La Résistance non-communiste s'unit dès le printemps 1940 pour former la Direction Centrale de la Résistance (Ústřední výbor odboje domácího, ÚVOD). L’ÚVOD passe progressivement d'un travail d'organisation à la diffusion de tracts et d'une presse clandestine et à la collecte de renseignements politiques ou militaires, envoyés à Londres, mais aussi à Moscou[16].

Après l'attaque de l'URSS par les troupes allemandes, en juin 1941, les groupes associés dans l'ÚVOD amorcent un rapprochement avec le KSČ, mais la répression efficace consécutive à l'attentat contre Heydrich marque une pause dans le processus d'unification.

La Résistance intérieure a du mal à se remettre de cette vague de répression et ce n'est que vers la fin de la guerre qu'elle se rétablira complètement[5]. À partir du 12 décembre 1943, l'alliance signée par Beneš, entre la Tchécoslovaquie et l'URSS facilite l'unification de la Résistance intérieure. Les communistes sont largement représentés dans le "Conseil des Trois" (R3) qui s'affirme à la fin de la guerre.

La Résistance communiste, dirigée de Moscou par Klement Gottwald, et Rudolf Slánský, est animée sur place par des militants comme Jan Sverma, Jaromír Dolanský, Antonin Novotný, Josef Smrkovský et Antonin Zapotocky. Beaucoup d’entre eux sont exécutés ou déportés[4].

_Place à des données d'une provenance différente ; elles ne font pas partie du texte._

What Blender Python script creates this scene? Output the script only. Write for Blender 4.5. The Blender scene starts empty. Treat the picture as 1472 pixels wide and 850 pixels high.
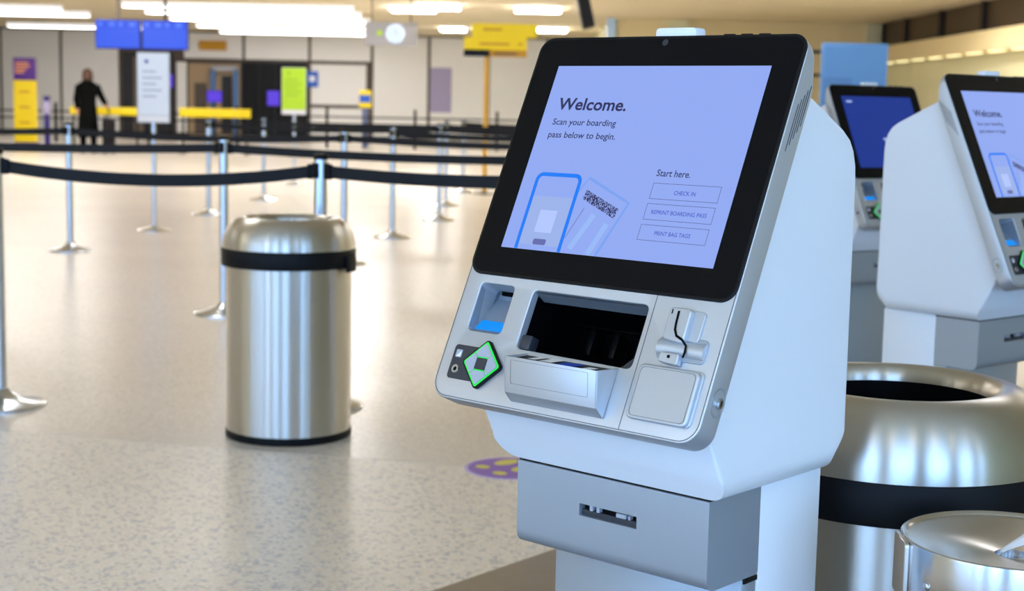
import bpy, bmesh, math, random
from mathutils import Matrix, Vector
random.seed(7)
sc = bpy.context.scene
col = sc.collection
R = math.radians

# ------------------------------------------------------------------ camera, world, exposure
CAM_H = 1.205
r_ = Vector((0.99978411, 0.00259373, 0.02061549))
u_ = Vector((-0.02077802, 0.12480364, 0.99196387))
f_ = Vector((0.0, 0.99217807, -0.12483059))
cd = bpy.data.cameras.new('camera')
cam = bpy.data.objects.new('camera', cd)
col.objects.link(cam)
cam.matrix_world = Matrix(((r_.x, u_.x, -f_.x, 0.0), (r_.y, u_.y, -f_.y, 0.0), (r_.z, u_.z, -f_.z, CAM_H), (0, 0, 0, 1)))
cd.sensor_fit = 'HORIZONTAL'
cd.sensor_width = 36.0
cd.lens = 2180.46 / 1472 * 36.0
cd.clip_start = 0.05
cd.clip_end = 300
cd.dof.use_dof = True
cd.dof.focus_distance = 1.93
cd.dof.aperture_fstop = 7.6
sc.camera = cam

vs = sc.view_settings
vs.view_transform = 'Standard'
vs.look = 'None'
vs.gamma = 1.0
vs.use_curve_mapping = False
vs.exposure = 0.12

w = bpy.data.worlds.new('daylight')
sc.world = w
w.use_nodes = True
bg = w.node_tree.nodes['Background']
bg.inputs['Color'].default_value = (0.305, 0.56, 1.0, 1)      # hazy blue daylight outside the glazed front
bg.inputs['Strength'].default_value = 7.6

FILL_STRENGTH = 6.0          # added fill panels over the near hall, out of view
FILL_COLOR = (1.0, 0.975, 0.95)
FAR_STRENGTH = 9.0            # long linear fixtures at the far end
FAR_COLOR = (1.0, 0.985, 0.99)
CEIL_Z = 3.37

# ------------------------------------------------------------------ helpers
def lin(c):
    def f(v):
        v = v / 255.0
        return v / 12.92 if v <= 0.04045 else ((v + 0.055) / 1.055) ** 2.4
    return (f(c[0]), f(c[1]), f(c[2]), 1.0)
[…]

[modifier] La Slovaquie de 1939 à 1945

[modifier] Création d'une Slovaquie indépendante

Après les accords de Munich, la Slovaquie acquiert son autonomie. Jozef Tiso, un prètre plus connu sous le nom de « Monseigneur Tiso » et dirigeant d'un parti nationaliste slovaque, le Parti Populaire Slovaque de Hlinka est le premier ministre du gouvernement slovaque autonome. En mars 1939, l'action des agents allemands et des séparatistes slovaques aboutit à une crise intérieure et une déclaration d'indépendance de la Slovaquie que le gouvernement tchéco-slovaque de Prague tente de résoudre par une intervention armée le 9 mars 1939. Jozef Tiso, président du gouvernement autonome slovaque, est renversé. Juste avant l'invasion de la Tchécoslovaquie, le 15 mars 1939 et l'incorporation de la Bohème et de la Moravie au Troisième Reich sous la forme d'un Protectorat, Hitler invite Tiso à Berlin et le presse de proclamer l'indépendance de la Slovaquie faute de quoi, la Slovaquie pourrait être partagée entre la Pologne et la Hongrie. Tiso convoque alors le parlement appelé la Diète du pays Slovaque qui vote l'indépendance le 14 mars. Tiso devient le premier dirigeant de la nouvelle république.

Au lendemain des accords de Munich, la Hongrie avait récupéré la Ruthénie subcarpatique. Ce transfert de territoire avait été officialisé, le 2 novembre 1938, par le « premier arbitrage de Vienne ». C'est précisément à partir de la Ruthénie subcarpatique que la Hongrie attaque la Slovaquie le 23 mars 1939 et récupère 1697 km² de territoire au sud du pays peuplés par 70 000 habitants, majoritairement hongrois. Les relations entre la Hongrie et la Slovaquie ne seront jamais vraiment normalisées.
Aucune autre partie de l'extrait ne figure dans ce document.